On retiendra tout d’abord que la Cour élargit le champ d’application de la notion de dénigrement qui était traditionnellement cantonnée à l’une des déclinaisons de la concurrence déloyale. En effet, selon l’arrêt commenté l’acte fautif de dénigrement ne nécessite pas un état de concurrence entre l’auteur et sa « victime ».

D’autre part, présageant sans doute les risques que peut entraîner l’élargissement du champ d’application du dénigrement au regard de la liberté d’expression ou d’information, la Cour de Cassation exige trois conditions cumulatives pour que l’information ne soit pas qualifiée de dénigrement :

  • l’information doit se rapporter à un sujet d’intérêt général. La notion d’intérêt général, standard juridique par excellence, échappe quelque peu à une définition stable…

Mais cette exigence se situe dans la droite ligne de la jurisprudence de la Cour de Cassation (voir p. ex. Cass. 1re civ., 1er mars 2017, n° 15-22.946) et de celle de la Cour européenne des droits de l’homme traitant de l’équilibre délicat entre la liberté d’expression et le droit au respect de la vie privée (CEDH, 10 novembre 2015, Couderc et Hachette Filipacchi Associés c.
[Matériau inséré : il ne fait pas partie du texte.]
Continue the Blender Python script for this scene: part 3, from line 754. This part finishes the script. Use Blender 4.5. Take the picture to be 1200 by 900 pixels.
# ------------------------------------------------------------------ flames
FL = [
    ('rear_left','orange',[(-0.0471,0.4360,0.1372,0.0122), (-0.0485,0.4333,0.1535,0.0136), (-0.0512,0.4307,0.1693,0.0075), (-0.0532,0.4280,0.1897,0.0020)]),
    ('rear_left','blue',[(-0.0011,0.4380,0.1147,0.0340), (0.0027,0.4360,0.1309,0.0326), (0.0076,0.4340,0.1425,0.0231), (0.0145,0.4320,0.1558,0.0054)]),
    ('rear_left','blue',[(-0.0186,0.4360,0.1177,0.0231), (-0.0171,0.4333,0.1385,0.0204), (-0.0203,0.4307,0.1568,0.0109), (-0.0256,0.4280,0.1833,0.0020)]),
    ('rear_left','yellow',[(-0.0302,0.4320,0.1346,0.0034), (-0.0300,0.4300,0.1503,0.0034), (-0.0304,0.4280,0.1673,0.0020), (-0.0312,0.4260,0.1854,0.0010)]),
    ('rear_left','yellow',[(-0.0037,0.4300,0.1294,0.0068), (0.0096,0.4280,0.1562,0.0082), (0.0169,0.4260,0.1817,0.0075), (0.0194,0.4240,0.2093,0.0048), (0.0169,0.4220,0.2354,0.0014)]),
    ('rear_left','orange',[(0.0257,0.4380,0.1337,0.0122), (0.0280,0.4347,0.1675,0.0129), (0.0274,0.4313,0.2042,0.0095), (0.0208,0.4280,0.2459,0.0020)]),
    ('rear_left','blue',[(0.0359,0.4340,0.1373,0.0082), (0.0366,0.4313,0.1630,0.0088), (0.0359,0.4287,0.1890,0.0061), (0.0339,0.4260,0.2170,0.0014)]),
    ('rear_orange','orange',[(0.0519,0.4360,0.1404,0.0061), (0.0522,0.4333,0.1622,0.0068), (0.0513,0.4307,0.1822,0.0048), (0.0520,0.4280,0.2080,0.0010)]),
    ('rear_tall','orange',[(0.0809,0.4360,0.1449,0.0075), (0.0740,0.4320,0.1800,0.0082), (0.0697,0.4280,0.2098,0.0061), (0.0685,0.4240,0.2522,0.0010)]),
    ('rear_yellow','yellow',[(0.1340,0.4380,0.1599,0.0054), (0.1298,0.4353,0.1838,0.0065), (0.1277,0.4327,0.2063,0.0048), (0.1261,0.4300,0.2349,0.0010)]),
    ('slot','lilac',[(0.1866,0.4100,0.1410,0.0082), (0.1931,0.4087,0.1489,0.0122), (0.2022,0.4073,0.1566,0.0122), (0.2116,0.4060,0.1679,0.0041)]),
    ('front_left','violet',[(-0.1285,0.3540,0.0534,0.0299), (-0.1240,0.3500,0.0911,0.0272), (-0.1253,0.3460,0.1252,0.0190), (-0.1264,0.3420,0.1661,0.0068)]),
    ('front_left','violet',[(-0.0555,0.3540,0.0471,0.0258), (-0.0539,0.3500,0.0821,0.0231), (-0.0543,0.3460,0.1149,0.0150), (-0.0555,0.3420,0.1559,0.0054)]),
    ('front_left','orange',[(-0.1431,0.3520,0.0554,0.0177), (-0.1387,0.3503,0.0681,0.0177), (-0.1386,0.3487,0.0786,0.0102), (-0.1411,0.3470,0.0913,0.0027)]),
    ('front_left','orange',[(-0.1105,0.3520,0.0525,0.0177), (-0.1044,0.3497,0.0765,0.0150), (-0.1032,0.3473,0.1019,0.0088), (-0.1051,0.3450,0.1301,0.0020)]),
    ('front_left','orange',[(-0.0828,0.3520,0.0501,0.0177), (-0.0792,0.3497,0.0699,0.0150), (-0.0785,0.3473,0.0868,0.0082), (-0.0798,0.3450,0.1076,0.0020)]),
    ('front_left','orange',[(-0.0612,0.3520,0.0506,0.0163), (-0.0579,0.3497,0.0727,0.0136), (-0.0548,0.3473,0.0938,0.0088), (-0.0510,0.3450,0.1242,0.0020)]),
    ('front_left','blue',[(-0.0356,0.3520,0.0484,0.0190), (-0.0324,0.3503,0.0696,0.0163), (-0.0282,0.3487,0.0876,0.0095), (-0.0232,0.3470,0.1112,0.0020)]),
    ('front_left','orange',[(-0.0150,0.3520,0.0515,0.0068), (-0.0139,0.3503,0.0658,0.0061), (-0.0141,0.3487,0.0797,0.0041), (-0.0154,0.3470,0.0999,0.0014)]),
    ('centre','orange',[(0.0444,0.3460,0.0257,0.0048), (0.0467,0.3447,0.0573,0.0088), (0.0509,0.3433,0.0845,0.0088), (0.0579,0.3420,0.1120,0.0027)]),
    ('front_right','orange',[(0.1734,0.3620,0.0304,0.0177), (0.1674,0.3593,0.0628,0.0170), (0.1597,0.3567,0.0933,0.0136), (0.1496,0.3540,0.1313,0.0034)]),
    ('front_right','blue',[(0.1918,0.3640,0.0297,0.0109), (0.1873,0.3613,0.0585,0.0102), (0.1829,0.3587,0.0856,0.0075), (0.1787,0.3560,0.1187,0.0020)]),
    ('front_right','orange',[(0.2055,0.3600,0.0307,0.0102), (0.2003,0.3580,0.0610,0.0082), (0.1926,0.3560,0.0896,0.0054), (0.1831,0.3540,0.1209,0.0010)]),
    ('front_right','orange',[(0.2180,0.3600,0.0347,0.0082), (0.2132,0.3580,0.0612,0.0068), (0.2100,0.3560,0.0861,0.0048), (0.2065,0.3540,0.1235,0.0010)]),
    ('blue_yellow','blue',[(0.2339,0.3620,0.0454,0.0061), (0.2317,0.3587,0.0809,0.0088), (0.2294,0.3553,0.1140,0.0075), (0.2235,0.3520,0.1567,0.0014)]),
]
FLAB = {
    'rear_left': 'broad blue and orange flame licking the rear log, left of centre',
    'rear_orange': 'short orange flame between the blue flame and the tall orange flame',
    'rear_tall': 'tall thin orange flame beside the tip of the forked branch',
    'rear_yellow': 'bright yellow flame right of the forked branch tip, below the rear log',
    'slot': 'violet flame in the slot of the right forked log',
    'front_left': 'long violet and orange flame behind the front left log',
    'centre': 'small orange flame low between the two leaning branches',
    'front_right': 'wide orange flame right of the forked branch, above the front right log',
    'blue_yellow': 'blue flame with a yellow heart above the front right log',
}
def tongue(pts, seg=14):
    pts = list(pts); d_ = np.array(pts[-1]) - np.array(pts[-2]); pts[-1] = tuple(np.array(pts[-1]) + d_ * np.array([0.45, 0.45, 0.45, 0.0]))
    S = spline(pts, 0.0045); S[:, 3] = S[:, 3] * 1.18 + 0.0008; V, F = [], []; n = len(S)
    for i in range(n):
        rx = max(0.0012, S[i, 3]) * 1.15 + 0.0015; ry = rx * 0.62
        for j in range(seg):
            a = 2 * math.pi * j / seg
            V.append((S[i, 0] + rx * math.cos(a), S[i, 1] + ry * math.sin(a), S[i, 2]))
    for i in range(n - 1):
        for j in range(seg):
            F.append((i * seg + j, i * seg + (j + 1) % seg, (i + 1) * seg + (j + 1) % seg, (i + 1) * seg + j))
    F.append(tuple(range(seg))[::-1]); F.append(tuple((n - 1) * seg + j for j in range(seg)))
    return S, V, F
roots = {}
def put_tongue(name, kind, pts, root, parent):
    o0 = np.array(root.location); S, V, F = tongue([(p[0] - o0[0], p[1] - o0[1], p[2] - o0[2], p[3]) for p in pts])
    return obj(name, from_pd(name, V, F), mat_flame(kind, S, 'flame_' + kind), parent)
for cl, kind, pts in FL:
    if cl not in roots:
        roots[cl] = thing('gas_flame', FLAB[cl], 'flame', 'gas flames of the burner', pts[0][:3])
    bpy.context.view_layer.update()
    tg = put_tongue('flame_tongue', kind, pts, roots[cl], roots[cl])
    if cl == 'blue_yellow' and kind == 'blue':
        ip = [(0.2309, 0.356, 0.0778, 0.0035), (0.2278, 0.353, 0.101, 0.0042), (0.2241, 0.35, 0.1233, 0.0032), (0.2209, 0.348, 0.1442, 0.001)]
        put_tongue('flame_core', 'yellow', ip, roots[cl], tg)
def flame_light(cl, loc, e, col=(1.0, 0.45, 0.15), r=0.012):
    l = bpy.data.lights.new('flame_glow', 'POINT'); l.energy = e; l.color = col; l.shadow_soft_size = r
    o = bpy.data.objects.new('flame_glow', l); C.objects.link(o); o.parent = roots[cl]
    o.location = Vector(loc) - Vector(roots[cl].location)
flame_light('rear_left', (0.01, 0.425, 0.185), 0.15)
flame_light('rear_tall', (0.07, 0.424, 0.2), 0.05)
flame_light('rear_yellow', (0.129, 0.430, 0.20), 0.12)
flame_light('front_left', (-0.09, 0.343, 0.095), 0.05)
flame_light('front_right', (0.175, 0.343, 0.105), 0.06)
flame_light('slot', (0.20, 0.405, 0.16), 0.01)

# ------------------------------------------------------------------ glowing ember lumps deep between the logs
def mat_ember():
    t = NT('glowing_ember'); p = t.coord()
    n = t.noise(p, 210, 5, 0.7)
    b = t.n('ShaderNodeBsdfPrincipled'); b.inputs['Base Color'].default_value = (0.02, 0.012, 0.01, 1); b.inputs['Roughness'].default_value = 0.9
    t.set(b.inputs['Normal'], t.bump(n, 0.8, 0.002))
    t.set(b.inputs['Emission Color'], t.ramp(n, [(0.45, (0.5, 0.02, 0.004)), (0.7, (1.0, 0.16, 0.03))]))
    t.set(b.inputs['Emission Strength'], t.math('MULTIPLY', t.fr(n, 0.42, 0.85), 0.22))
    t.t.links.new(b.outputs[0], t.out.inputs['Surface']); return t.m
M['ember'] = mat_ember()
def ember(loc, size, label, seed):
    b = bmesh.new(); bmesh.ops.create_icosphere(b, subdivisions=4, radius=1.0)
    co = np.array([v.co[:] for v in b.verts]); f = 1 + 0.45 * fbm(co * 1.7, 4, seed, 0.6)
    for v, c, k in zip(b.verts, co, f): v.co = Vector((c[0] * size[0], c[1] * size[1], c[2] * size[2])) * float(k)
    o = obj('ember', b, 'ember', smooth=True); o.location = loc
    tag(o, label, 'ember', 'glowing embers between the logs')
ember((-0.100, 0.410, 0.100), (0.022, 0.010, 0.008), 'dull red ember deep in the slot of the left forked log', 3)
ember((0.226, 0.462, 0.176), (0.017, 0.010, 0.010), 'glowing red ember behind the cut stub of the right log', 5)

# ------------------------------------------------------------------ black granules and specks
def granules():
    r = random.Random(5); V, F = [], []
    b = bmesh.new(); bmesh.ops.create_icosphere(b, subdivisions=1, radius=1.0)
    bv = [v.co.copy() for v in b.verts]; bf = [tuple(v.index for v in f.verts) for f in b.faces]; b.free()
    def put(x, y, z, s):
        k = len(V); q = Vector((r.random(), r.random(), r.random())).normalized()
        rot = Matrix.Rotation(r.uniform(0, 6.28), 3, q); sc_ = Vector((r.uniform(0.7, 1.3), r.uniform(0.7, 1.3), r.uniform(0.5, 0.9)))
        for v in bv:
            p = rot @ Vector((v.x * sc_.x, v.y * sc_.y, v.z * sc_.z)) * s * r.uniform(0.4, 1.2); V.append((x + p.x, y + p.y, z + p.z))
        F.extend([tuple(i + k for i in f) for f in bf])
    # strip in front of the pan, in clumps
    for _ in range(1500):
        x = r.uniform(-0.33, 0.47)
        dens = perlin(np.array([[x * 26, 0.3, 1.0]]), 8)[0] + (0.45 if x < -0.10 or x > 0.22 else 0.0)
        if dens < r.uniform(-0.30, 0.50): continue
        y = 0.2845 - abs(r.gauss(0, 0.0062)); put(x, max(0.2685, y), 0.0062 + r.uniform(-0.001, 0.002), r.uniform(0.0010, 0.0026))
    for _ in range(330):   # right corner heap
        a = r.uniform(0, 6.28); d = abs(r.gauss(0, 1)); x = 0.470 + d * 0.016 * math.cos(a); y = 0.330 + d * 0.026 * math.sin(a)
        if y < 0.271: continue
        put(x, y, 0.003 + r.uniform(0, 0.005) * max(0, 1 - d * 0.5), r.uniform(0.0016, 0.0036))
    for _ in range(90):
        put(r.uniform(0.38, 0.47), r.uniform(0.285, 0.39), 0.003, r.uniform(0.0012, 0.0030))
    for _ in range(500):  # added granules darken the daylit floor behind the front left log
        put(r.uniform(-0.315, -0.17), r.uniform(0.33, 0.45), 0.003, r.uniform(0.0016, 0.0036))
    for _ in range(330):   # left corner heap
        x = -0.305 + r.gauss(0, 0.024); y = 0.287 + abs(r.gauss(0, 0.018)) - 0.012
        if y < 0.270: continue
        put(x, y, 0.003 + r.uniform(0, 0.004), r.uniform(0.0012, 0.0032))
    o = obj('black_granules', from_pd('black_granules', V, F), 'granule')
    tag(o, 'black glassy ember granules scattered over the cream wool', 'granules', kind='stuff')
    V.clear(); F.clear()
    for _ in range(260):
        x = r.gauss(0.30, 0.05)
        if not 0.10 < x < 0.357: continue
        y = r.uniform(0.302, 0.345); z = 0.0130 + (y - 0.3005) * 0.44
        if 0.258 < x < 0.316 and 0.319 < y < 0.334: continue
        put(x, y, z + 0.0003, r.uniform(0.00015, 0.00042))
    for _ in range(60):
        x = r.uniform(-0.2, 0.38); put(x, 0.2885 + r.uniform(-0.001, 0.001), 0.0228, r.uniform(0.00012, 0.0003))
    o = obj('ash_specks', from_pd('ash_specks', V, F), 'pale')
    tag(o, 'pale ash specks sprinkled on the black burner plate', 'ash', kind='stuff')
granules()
France, n° 40454/07, § 102 et 103).

  • l’information doit reposer sur une base factuelle suffisante.

Ici est introduite une condition de véracité de l’information divulguée mais cet élément n’est pas suffisant à lui seul.

  • l’information doit être exprimée avec une certaine mesure.

Sans que la Cour ne précise en quoi consiste « une certaine mesure », on comprend aisément que celle-ci vise aussi bien l’information elle-même (propos mesurés, emploi du conditionnel…) que les moyens employés pour sa divulgation, spécialement à l’ère des réseaux sociaux.

Certains des acteurs et institutions dans le domaine de la santé (établissement de santé, centres de santé, professionnels de santé, ordres professionnels), évoluent dans des secteurs pouvant présenter de fortes tensions concurrentielles (on songe par exemple aux chirurgiens-dentistes avec les centres de santé dentaire), seront attentifs à l’arrêt commenté car le secteur de la santé est assurément un marché sur lequel des positionnements nouveaux voient le jour, tout en restant marqué par des contraintes réglementaires fortes. A cet égard, les sujets d’intérêt général ne manquent pas !

Ainsi, sous réserve de l’application des règles déontologiques des professions concernées, on peut penser qu’il sera plus aisé pour ces acteurs d’échapper à la qualification de dénigrement puisqu’en tout état de cause l’exigence d’une information ayant un rapport avec un sujet d’intérêt général serait d’ores et déjà remplie sachant cependant qu’il faudra également que l’information soit suffisamment mesurée et étayée.